GPS Data Collection and Image Georeferencing

            Georeferencing is an important tool that involves applying real world coordinates onto a map, air photo or digital imagery. Raster data is commonly obtained by scanning maps or collecting air photos and satellite imagery. Scanned map datasets lack spatial reference information. Locational information for air photos and satellite imagery is inadequate with data aligning incorrectly with other data in GIS. Georeferencing allows the aligning of raster datasets in conjunction with other spatial data to a map coordinate system. The raster data can then be viewed, queried, and analyzed with other geographic data in GIS.

            One method in obtaining real world coordinates is measuring the coordinates based on satellite signals through GPS technology. The GPS system has been designed to provide information as accurate as possible. However, there are still errors that cause deviations from the actual GPS receiver position. Aside from practicing the importance of georeferencing, the purpose of this exercise was to evaluate uncertainties in order to minimize their effects and allow for improved accuracy.

Signal clarity and reception is not entirely accurate when utilizing GPS. For example, using GPS indoors can cause weak signals. The signal hits and is reflected off objects such as buildings and rocks. The GPS device can fail to give proper coordinates when situated in a low reception area. The built in clock of the GPS can cause errors as well when it is not as accurate as the atomic clock of the satellites. This timing error produces errors in calculations. Users of GPS can also generate errors. GPS users can make mistakes recording the exact location of where the coordinates were taken. Identifying a series of ground control points (GCP) links locations on a raster with that of the existing spatial referenced data. These control points can be accurately identified on raster datasets and real world coordinates. The GCPs ultimately minimize the errors associated with human induced mistakes. There will also be errors when matching the locations of the GCPs with GPS coordinates. These errors occur because it is rare and unlikely for the exact location on the map to be located. GCP distribution is important in the accuracy of the geometric correction process. It depends on the number of selected GCPs. The GCPs should be evenly distributed and have enough surrounding a certain section. For instance, section 1 of the UCLA campus can have 2 GCPs on the top and none at the bottom. Section 2, which is right underneath Section 1, can have 2 GCPs on top to make up for the missing GCPs on the bottom of Section 1. A bad location and distribution of GCPs cause an increase in the average RMS error value of correction.

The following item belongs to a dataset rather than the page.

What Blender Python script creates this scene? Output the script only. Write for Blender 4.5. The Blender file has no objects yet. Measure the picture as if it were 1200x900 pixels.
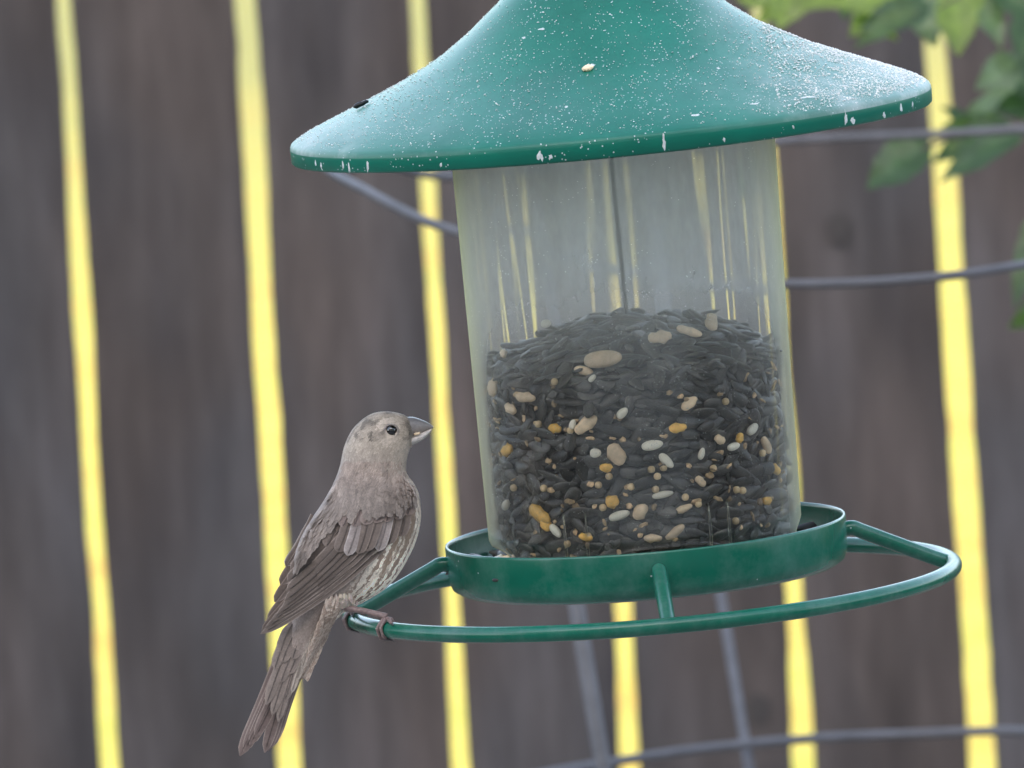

            This lab assignment involved groups of four or five going out into the field and collecting points of interest throughout campus. Errors could have been caused by some groups not recording the correct coordinate information. Out of all these points collected, 16 points were chosen for georeferencing. A separate excel sheet was created with only these 16 points and then added as x and y data on ArcMap and defined as UTM Zone 11. The points were exported in a shapefile and fitted to display with the UCLA JPEG image. After completing the georeferencing process for all points, residuals and total RMS error was saved. Lastly, the image was rectified as a TIFF and the points were shown on the map as symbols representing residuals.  The street layer was also added and clipped with the rectified image.

            Results indicate residuals that show the difference between the original or actual point specified and where the point ended up. It also generated a RMS (root, mean, square) error, which is the total error computed by taking the RMS sum of all residuals. The RMS error indicates the consistency of the transformation between the different control points. Point 6 was removed to reduce the RMS error. However, keep in mind that a poorly entered control point can be the cause of drastic errors even when the RMS error appears to be low. The RMS error recorded, as shown on the map, was 4.77714. The RMS value is high assuming that the groups made mistakes and GPS also had inaccuracies. If there was more time to collect GCPs, the result of RMS could have been lower by allowing each group work with their own GCPs across the campus. Georeferencing is a valuable tool nonetheless. GPS technology should be constantly upgraded and improved to achieve greater accuracies, provided that there are ways to reduce errors.